By August 2025, Nigeria’s Southeast will have endured four unsettling years under the shadow of the Indigenous People of Biafra’s (IPOB) sit-at-home order. What began as a protest demanding the release of Nnamdi Kanu has, over time, morphed into a weekly paralysis marked by fear, violence, and deepening economic ruin. A recent SBM Intelligence report titled “Four Years of Disruption: Unmasking the Impact of IPOB’s Sit-at-Home Order in Southeast Nigeria” lays bare the multidimensional consequences of this ongoing standoff and the urgent need for a new path forward.
The origins of the sit-at-home order lie in long-standing political grievances, particularly the contentious 2021 re-arrest and detention of IPOB leader Nnamdi Kanu. But while IPOB’s leadership originally positioned the protest as civil resistance, it has since become a vehicle for violence and economic sabotage. The Mondays once intended for peaceful expression of dissent have turned into ritualised fear, enforced not by consensus but by coercion.
As someone who has long observed and analysed Nigeria’s security and political dynamics, I have not been immune to the very atmosphere I seek to understand. My reporting on IPOB has attracted personal scrutiny from Kanu himself, whose YouTube broadcasts to his global followers have, on occasion, veered into incitement. When he singled me out in one such video, lumping my work with that of other journalists he accused of corruption and “evil”, it was not just rhetorical posturing. It became a matter of personal safety. These moments reinforce the report’s central thesis: that fear, rather than belief, is driving compliance with the sit-at-home directive.
According to the SBM Intelligence report, only about 29 percent of Southeast residents express genuine support for the sit-at-home policy. The overwhelming majority comply due to safety concerns, exacerbated by the activities of “unknown gunmen”, a loosely affiliated network of armed actors that have violently enforced compliance through arson, threats, and targeted killings. These faceless enforcers have contributed to a breakdown in public confidence and civic order.
The economic toll has been devastating. The report estimates that over ₦7.6 trillion has been lost in just the first two years of the order, with commercial hubs such as Onitsha and Aba reduced to ghost towns every Monday. Micro, small, and medium enterprises, the lifeblood of the regional economy, are collapsing under the weight of missed business opportunities, while transport operators report daily losses of up to ₦13 billion. This enforced stagnation has reversed years of progress and threatens to leave lasting scars on the region’s growth trajectory.
Education has also suffered, with the report documenting widespread disruptions to school calendars, national exams, and daily learning routines. An entire generation of students is being shortchanged, their future opportunities diminished by a conflict they did not create. In a region that has long prided itself on academic excellence, this educational erosion represents a particularly painful cost.
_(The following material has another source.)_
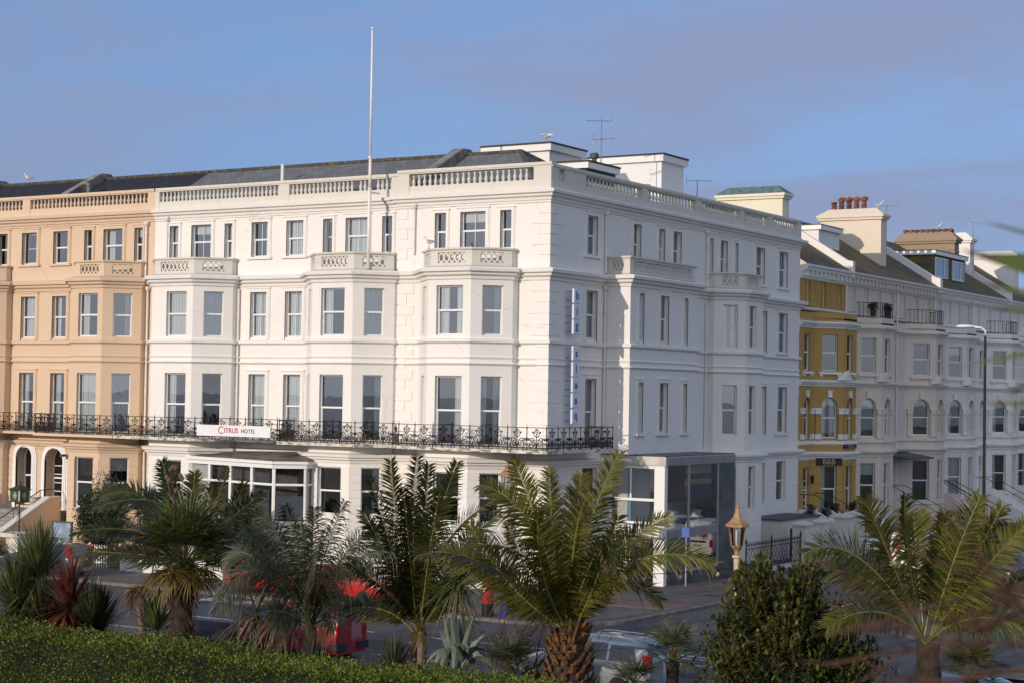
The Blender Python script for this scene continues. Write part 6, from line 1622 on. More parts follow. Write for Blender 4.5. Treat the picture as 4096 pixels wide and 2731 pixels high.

On the security front, the report details over 700 deaths linked to IPOB-related violence between 2021 and early 2025. The involvement of IPOB’s Eastern Security Network (ESN) in confrontations with state forces has only added fuel to the fire. Regrettably, the government’s heavy-handed military responses have often intensified local alienation rather than fostering resolution.
SBM Intelligence’s report offers a sobering conclusion: a solely militaristic response is not tenable. Sustainable peace demands more than boots on the ground. It requires a deliberate strategy of political engagement, economic revitalisation, and inclusive governance. The first step is restoring trust, through transparent investigations of alleged rights violations, community-led reconciliation, and targeted investments in local industry and education.
In these times, even the act of writing can feel perilous. But silence is no solution. The Southeast deserves a future unshackled from fear where children can learn, businesses can thrive, and political grievances are addressed through dialogue, not disruption.
Let us not normalise this crisis. The findings of Four Years of Disruption must be the catalyst for a new approach, one that listens, heals, and rebuilds. The cost of continued silence is one the Southeast can no longer afford to bear.